Thirdly, regarding the merits of the case, in accordance with the principles applied in the judgment in Missir Mamachi di Lusignano and Others v Commission (T‑401/11 P RENV RX), the Court granted the compensation claim for non-material damage made by the deceased official’s mother. As regards the compensation claim made by the deceased official’s brother and sister and the conditions for awarding that compensation — namely the fault, causal link and non-material damage — the Court noted that the Commission’s liability for Alessandro Missir’s murder, established in a judgment that has become final, and the principle of the Commission’s joint and several liability for the harm resulting from that murder were fully applicable to the present case.
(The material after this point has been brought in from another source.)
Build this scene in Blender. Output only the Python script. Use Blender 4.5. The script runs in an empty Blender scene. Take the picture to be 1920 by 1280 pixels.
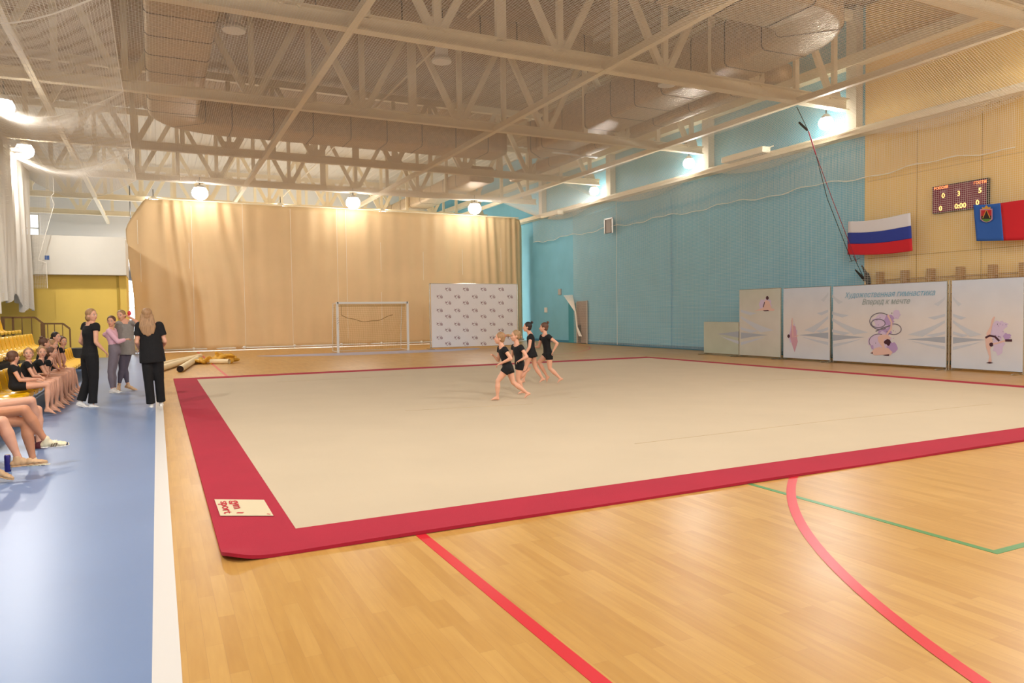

As regards the non-material damage suffered by the deceased official’s brother and sister, the Court noted that Article 73 of the Staff Regulations, as interpreted by the case-law, did not preclude the brothers and sisters of an official who has died through the fault of the European Union from obtaining, as appropriate, compensation for the damage suffered by them as a result of that death. While that issue is not addressed by EU law, the Court noted that a common general principle derives from the laws of the Member States under which, in circumstances similar to those of the present case, national courts recognise a right for the siblings of a deceased worker to claim, as appropriate, compensation for non-material damage suffered by them as a result of the death.